The expert team for monitoring the situation and activities related to the issue of disposal of radioactive waste and spent nuclear fuel on Trgovska gora is visiting the location of Cerkezovac, in Dvor na Uni in the Republic of Croatia.
This is the first official visit, ie a tour of this location where a landfill for the disposal of nuclear waste from the Krsko Nuclear Power Plant should be built.
An agreement on the departure of experts from BiH to Croatia, who will be in charge of monitoring the activities of Croatian colleagues on this issue as much as possible, was reached in early July at meetings with representatives of the Fund for Financing the Decommissioning and Disposal of Radioactive Waste and Spent Nuclear Fuel.
Dizdarevic explained that no special permits from higher levels are needed for this departure and that the agreement is for experts from BiH to come to Trgovska Gora, more precisely to the facilities near the former barracks Cerkezovac, to see what condition they are in and establish whether and what was done.
“For now, a company has been chosen for certain hydrogeological research, and it will be important for us, if and when they start taking samples, so we can get the consent for our geologists to be present when they take soil samples,” Dizdarevic told.
He pointed out that seismologists will also play a very important role in further work due to frequent earthquakes in the narrower and wider area, and that Croatia has hired its experts to monitor the seismological situation.
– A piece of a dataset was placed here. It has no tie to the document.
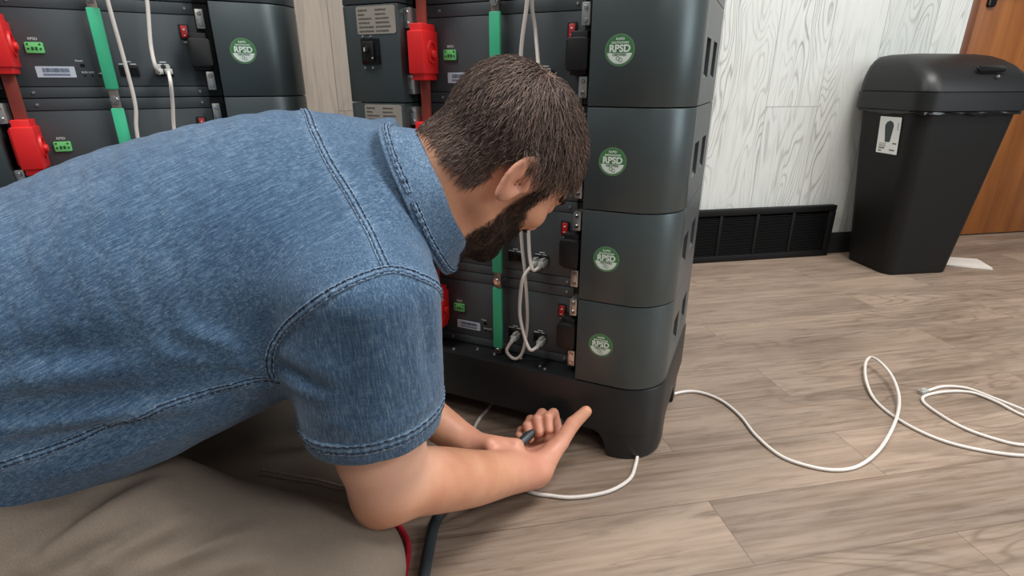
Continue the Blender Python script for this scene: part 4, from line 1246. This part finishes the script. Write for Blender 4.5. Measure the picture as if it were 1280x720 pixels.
# ---------------------------------------------------------------- collar
def ring_frame(ax):
    e1 = unit(np.cross(ax, V3(0, 0, 1))); e2 = np.cross(e1, ax); return e1, e2
ce1, ce2 = ring_frame(NAX)
def collar_pt(th, r, h):
    return NECK + NAX * (h - 0.001) + ce1 * (r * 1.0 * math.cos(th)) + ce2 * (r * 0.98 * math.sin(th))
bm = B()
prof = [(0.0655, -0.004), (0.0665, 0.012), (0.0685, 0.026), (0.072, 0.033), (0.077, 0.034), (0.082, 0.029), (0.0895, 0.015), (0.0975, 0.001), (0.1025, -0.007), (0.1010, -0.0095), (0.0955, -0.002), (0.088, 0.010), (0.080, 0.020), (0.0765, 0.010), (0.075, -0.004)]
rows = []
NTH = 96
for i in range(NTH):
    th = 2 * math.pi * i / NTH
    wob = 0.0012 * math.sin(3 * th + 0.6) + 0.0008 * math.sin(7 * th)
    rows.append([collar_pt(th, r + wob * (1 if k > 4 else 0.2), h + wob * 0.8) for k, (r, h) in enumerate(prof)])
for i in range(NTH):
    pass
vs = [[bm.verts.new(p) for p in r] for r in rows]
for i in range(NTH):
    a, b = vs[i], vs[(i + 1) % NTH]
    for k in range(len(prof)):
        j = (k + 1) % len(prof)
        bm.faces.new((a[k], a[j], b[j], b[k]))
collar = obj('collar', bm, M['denimseam'], shirt, smooth=70)
me = collar.data
at_ = me.attributes.new('weave', 'FLOAT_VECTOR', 'POINT')
at_.data.foreach_set('vector', np.array([(v.co.y, v.co.x, v.co.z) for v in me.vertices], np.float32).ravel())
md = collar.modifiers.new('round', 'SUBSURF'); md.levels = 1; md.render_levels = 1

# ---------------------------------------------------------------- hair and beard strands
def strands(name, roots, normals, dirs, length, lift, rad, m, parent, npt=5, curl=0.0, seed=1, keep=None):
    r_ = np.random.default_rng(seed)
    n = len(roots)
    L = length * r_.uniform(0.7, 1.25, n)
    V = np.zeros((n, npt, 3))
    side = np.cross(normals, dirs)
    wob = r_.normal(0, 0.11, n)[:, None]
    dirs = dirs + side * wob; dirs /= np.linalg.norm(dirs, axis=1)[:, None]
    cl = r_.normal(0, curl, n)[:, None]
    for k in range(npt):
        s = k / (npt - 1)
        p = roots + dirs * (L * s)[:, None] + side * cl * s * s * L[:, None]
        want = lift * r_.uniform(0.6, 1.25, n) * (s ** 0.7) * (1 - 0.25 * s) + 0.0004
        d = f_head_neck(p)
        V[:, k] = p + normals * (want - d)[:, None]
    T = np.gradient(V, axis=1); T /= np.maximum(np.linalg.norm(T, axis=2, keepdims=True), 1e-9)
    A = np.cross(T, normals[:, None, :]); A /= np.maximum(np.linalg.norm(A, axis=2, keepdims=True), 1e-9)
    Bn = np.cross(A, T)
    rr = rad * np.linspace(1, 0.35, npt)[None, :, None]
    ringv = np.stack([V + rr * (A * math.cos(a) + Bn * math.sin(a)) for a in (0.5, 2.6, 4.7)], 2)   # n,npt,3,3
    vv = ringv.reshape(-1, 3)
    base = (np.arange(n) * npt * 3)[:, None]
    fs = []
    for k in range(npt - 1):
        for q in range(3):
            q2 = (q + 1) % 3
            fs.append(np.concatenate([base + k * 3 + q, base + k * 3 + q2, base + (k + 1) * 3 + q2, base + (k + 1) * 3 + q], 1))
    sh = np.repeat(r_.uniform(0, 1, n) ** 1.3, npt * 3)
    o = np_mesh(name, vv, np.vstack(fs), m, parent, {'shade': ('FLOAT', sh)})
    return o
def sample_surface(mask_v, count, seed):
    r_ = np.random.default_rng(seed)
    fm = mask_v[bf].min(axis=1) > 0.4
    F = bf[fm]
    a, b, c, d = (bv[F[:, i]] for i in range(4))
    ar = np.linalg.norm(np.cross(b - a, c - a), axis=1) + np.linalg.norm(np.cross(c - a, d - a), axis=1)
    i = r_.choice(len(F), count, p=ar / ar.sum())
    u, v = r_.random(count)[:, None], r_.random(count)[:, None]
    p = (a[i] * (1 - u) + b[i] * u) * (1 - v) + (d[i] * (1 - u) + c[i] * u) * v
    return p
def head_normal(p):
    e = 0.0015; g = np.zeros_like(p)
    for k in range(3):
        dv = np.zeros(3); dv[k] = e
        g[:, k] = f_head_neck(p + dv) - f_head_neck(p - dv)
    return g / np.linalg.norm(g, axis=1)[:, None]
hp = sample_surface(hz, 9500, 5)
hn = head_normal(hp)
q = to_head(hp)
CROWN = V3(0.012, -0.062, 0.112)
rad_ = q - CROWN
# hair falls away from the crown whorl: forward on top, down at the sides and back, a slight swirl
flow = rad_ / np.linalg.norm(rad_, axis=1)[:, None]
flow = flow + np.cross(np.tile(unit(CROWN), (len(q), 1)), flow) * 0.35
down = np.tile(V3(0, -0.15, -1.0), (len(q), 1)); fwd = np.tile(V3(0, 1.0, -0.25), (len(q), 1))
wt = ss(0.07, 0.02, q[:, 2])[:, None] if False else (1 - ss(0.0, 0.09, q[:, 2]))[:, None]
wf = (ss(0.0, 0.05, q[:, 1]) * ss(0.05, 0.09, q[:, 2]))[:, None]
flow = flow * (1 - 0.75 * wt) + down * 0.75 * wt + fwd * wf * 0.8
fw_ = flow @ HM
fw_ = fw_ - hn * np.sum(fw_ * hn, axis=1)[:, None]; fw_ /= np.maximum(np.linalg.norm(fw_, axis=1), 1e-6)[:, None]
ln = 0.014 + 0.024 * ss(-0.03, 0.08, q[:, 2])
lf = 0.003 + 0.008 * ss(-0.04, 0.07, q[:, 2])
hair = strands('hair', hp, hn, fw_, ln, lf, 0.00065, M['hair'], person, 6, 0.16, 3)
bp = sample_surface(bz, 4200, 9)
bn_ = head_normal(bp)
q = to_head(bp)
fl = np.tile(V3(0, 0.25, -1.0), (len(q), 1)) @ HM
fl = fl - bn_ * np.sum(fl * bn_, axis=1)[:, None]; fl /= np.maximum(np.linalg.norm(fl, axis=1), 1e-6)[:, None]
beard = strands('beard', bp, bn_, fl, 0.009, 0.0045, 0.0005, M['beard'], person, 4, 0.3, 4)
bx = np.abs(hq[:, 0]); br_m = ((bx > 0.012) & (bx < 0.048) & (np.abs(hq[:, 2] - (0.036 - 3 * (bx - 0.03) ** 2)) < 0.006) & (hq[:, 1] > 0.05)).astype(float)
ep = sample_surface(br_m, 500, 12)
en = head_normal(ep); q = to_head(ep)
fl = (np.stack([np.sign(q[:, 0]), np.zeros(len(q)), 0.2 * np.ones(len(q))], 1)) @ HM
fl = fl - en * np.sum(fl * en, axis=1)[:, None]; fl /= np.linalg.norm(fl, axis=1)[:, None]
strands('eyebrows', ep, en, fl, 0.008, 0.002, 0.0004, M['beard'], person, 4, 0.2, 6)

# ---------------------------------------------------------------- seams: raised felled strips with two rows of stitches
def surf_tree(o):
    me = o.data
    return BVHTree.FromPolygons([v.co.copy() for v in me.vertices], [tuple(p.vertices) for p in me.polygons])
SEAM_PTS = []
def seam(name, tree, pts, width, m, parent, rows=(-0.3, 0.3), height=0.0016, wear=True, thread='thread', dash=0.0042, gap=0.0014):
    path = catmull(pts, 14)
    P = []
    acc = 0.0
    for a, b in zip(path[:-1], path[1:]):
        k = max(1, int((b - a).length / 0.003))
        P += [a.lerp(b, j / k) for j in range(k)]
    P.append(path[-1])
    L, Nn = [], []
    for p in P:
        loc, nrm, _, _ = tree.find_nearest(p)
        L.append(loc); Nn.append(nrm)
    # smooth the track
    for _ in range(3):
        L = [L[0]] + [(L[i - 1] + L[i] * 2 + L[i + 1]) / 4 for i in range(1, len(L) - 1)] + [L[-1]]
        Nn = [Nn[0]] + [((Nn[i - 1] + Nn[i] * 2 + Nn[i + 1]) / 4).normalized() for i in range(1, len(Nn) - 1)] + [Nn[-1]]
    S = [0.0]
    for a, b in zip(L[:-1], L[1:]): S.append(S[-1] + (b - a).length)
    if wear: SEAM_PTS.extend([tuple(p) for p in L])
    bm = B(); rows_ = []
    fr = []
    for i, (p, n) in enumerate(zip(L, Nn)):
        t = (L[min(i + 1, len(L) - 1)] - L[max(i - 1, 0)]).normalized()
        s = t.cross(n).normalized()
        h = height * (1 + 0.35 * math.sin(S[i] * 2 * math.pi / 0.0085) + 0.2 * math.sin(S[i] * 2 * math.pi / 0.0137))
        fr.append((p, n, t, s, h))
        prof = [(-0.52, -0.0012), (-0.48, 0.7), (-0.36, 0.95), (-0.22, 0.7), (0.0, 1.0), (0.22, 0.7), (0.36, 0.95), (0.48, 0.7), (0.52, -0.0012)]
        rows_.append([bm.verts.new(p + s * (x * width) + n * (y * h if y > 0 else -0.0015)) for x, y in prof])
    for a, b in zip(rows_[:-1], rows_[1:]):
        for k in range(len(a) - 1): bm.faces.new((a[k], a[k + 1], b[k + 1], b[k]))
    o = obj(name, bm, m, parent, smooth=80)
    at_ = o.data.attributes.new('weave', 'FLOAT_VECTOR', 'POINT')
    at_.data.foreach_set('vector', np.array([(v.co.y, v.co.x, v.co.z) for v in o.data.vertices], np.float32).ravel())
    w_ = o.data.attributes.new('wear', 'FLOAT', 'POINT')
    w_.data.foreach_set('value', np.tile([0, 0.0, 0.9, -0.6, 0.6, -0.6, 0.9, 0.0, 0], len(rows_)).astype(np.float32))
    bm = B()
    for rw in rows:
        d0 = 0.0
        while d0 + dash < S[-1]:
            q = []
            for dd in (d0, d0 + dash):
                i = max(0, min(len(S) - 2, int(np.searchsorted(S, dd)) - 1)); f_ = (dd - S[i]) / max(S[i + 1] - S[i], 1e-9)
                p = fr[i][0].lerp(fr[i + 1][0], f_); q.append((p + fr[i][3] * (rw * width) + fr[i][1] * (fr[i][4] * 0.85), fr[i][1], fr[i][3]))
            (p0, n0, s0), (p1, n1, s1) = q
            loft(bm, [[p0 - s0 * 0.0007, p0 + s0 * 0.0007, p0 + s0 * 0.0003 + n0 * 0.0006, p0 - s0 * 0.0003 + n0 * 0.0006], [p1 - s1 * 0.0007, p1 + s1 * 0.0007, p1 + s1 * 0.0003 + n1 * 0.0006, p1 - s1 * 0.0003 + n1 * 0.0006]])
            d0 += dash + gap
    st = obj('stitching', bm, M[thread], o)
    st['kind'] = 'stuff'
    return o
st_tree = surf_tree(shirt)
seam('yoke_seam', st_tree, [(-0.262, 0.72, 0.615), (-0.242, 0.675, 0.61), (-0.2217, 0.6326, 0.5955), (-0.1967, 0.5919, 0.5701), (-0.1681, 0.5561, 0.5427), (-0.1424, 0.5238, 0.5133), (-0.1257, 0.4952, 0.4949), (-0.1167, 0.4809, 0.4837)], 0.010, M['denimseam'], shirt)
seam('armhole_seam', st_tree, [(-0.066, 0.548, 0.43), (-0.0743, 0.5236, 0.448), (-0.0861, 0.5006, 0.4687), (-0.1027, 0.4888, 0.4802), (-0.1167, 0.4809, 0.4837), (-0.1352, 0.4677, 0.4821), (-0.1585, 0.4571, 0.4737), (-0.1853, 0.4552, 0.4565), (-0.2162, 0.4677, 0.4289), (-0.2341, 0.474, 0.4036), (-0.2395, 0.4753, 0.3834), (-0.2356, 0.478, 0.3691)], 0.010, M['denimseam'], shirt)
seam('side_seam', st_tree, [(-0.2328, 0.4773, 0.3695), (-0.2691, 0.4693, 0.3706), (-0.3036, 0.4578, 0.365), (-0.3363, 0.445, 0.3587), (-0.369, 0.4334, 0.3497), (-0.4015, 0.4224, 0.3389), (-0.4308, 0.4101, 0.3322), (-0.4549, 0.3987, 0.3288), (-0.50, 0.385, 0.315)], 0.009, M['denimseam'], shirt)
# hem of the right sleeve, all the way round
pts = []
for i in range(25):
    a = 2 * math.pi * i / 24
    c = SL_END - up_r * 0.025 + V3(-0.004, 0, 0)
    d_ = a1 * math.cos(a) + a2 * math.sin(a)
    pts.append(Vector(c + d_ * 0.079))
seam('sleeve_hem', st_tree, pts, 0.015, M['denimseam'], shirt)
ct = surf_tree(collar)
pts = []
for i in range(40):
    th = 2 * math.pi * i / 39
    pts.append(collar_pt(th, 0.0985, 0.0008))
seam('collar_stitching', ct, pts, 0.008, M['denimseam'], collar, rows=(-0.3, 0.3), height=0.0030, wear=False)
tt_ = surf_tree(trousers)
seam('pocket_seam', tt_, [(-0.3477, 0.6105, 0.1448), (-0.3164, 0.6224, 0.1265), (-0.2782, 0.6356, 0.1054), (-0.2413, 0.648, 0.0816)], 0.011, M['chino'], trousers, wear=False, thread='chinothread')
# fading of the denim beside the seams
SP = np.array(SEAM_PTS)
from mathutils.kdtree import KDTree
kd = KDTree(len(SP))
for i, p in enumerate(SP): kd.insert(p, i)
kd.balance()
wv_ = np.array([math.exp(-(kd.find(Vector(p))[2] / 0.009) ** 2) for p in sv], np.float32)
shirt.data.attributes['wear'].data.foreach_set('value', wv_ * 0.5)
“Some stations have been installed to monitor this. I think that this will also be discussed at the round table, which could be held in Banja Luka in September or October, ” said Dizdarevic, who is also the deputy director of the Regulatory Agency for Radiation and Nuclear Safety of BiH.
While speaking about some future steps, when sampling starts at that location, Dizdarevic emphasized that they will then need certain permits so that, when they start with boring, they will be on the spot.
“We have already asked the higher levels of government in BiH to engage in order to get permits to attend the sampling if the process of boring started,” said Dizdarevic, adding that even the planned well is deeper than 150 meters.
Also, he said he expects to receive all the necessary permits, noting that Croatia is not obliged to approve it, BHRT writes.
Earlier in 2019, the government of the Republika Srpska entity in Bosnia and Herzegovina adopted a decision proclaiming territory along the Una river as a nature park and the entity’s minister of Physical Planning and Environment, Srebrenka Golić, explained that this was a measure to prevent Croatia from building a nuclear waste depot on Trgovska Gora in Dvor municipality, which is in the near vicinity of the border with Bosnia and Herzegovina.
The entity’s Una Nature Park runs adjacent to the Una National Park in the Federation entity and now the river’s basin on Bosnia and Herzegovina’s side is a single protected area.
“We want to send a clear message to Croatian authorities that they cannot do that (construct a nuclear waste storage plant) to a neighbouring country because in that area is both a nature and a national park. We are doing that so (Croatia) starts looking for another site that is not populated and does not jeopardise a living environment, and not on the border of a neighbouring country,” Golić told reporters in Banja Luka.
Member of Parliament Saša Magazinović (Green Party) told the Fena news agency that this is necessary to put extra pressure ahead of a meeting between Croatian and Slovenian officials at the end of September to discuss the disposal of nuclear waste from the Krško nuclear power plant, Hina reports.
What I am afraid of, and this is mentioned in passing in some official Croatian documents, is that Trgovska Gora will not only be used to dispose of waste from Krsko but that it could turn into a depot for European nuclear waste. Some Croatian documents even note that that would be a cost-efficient project, Magazinović said.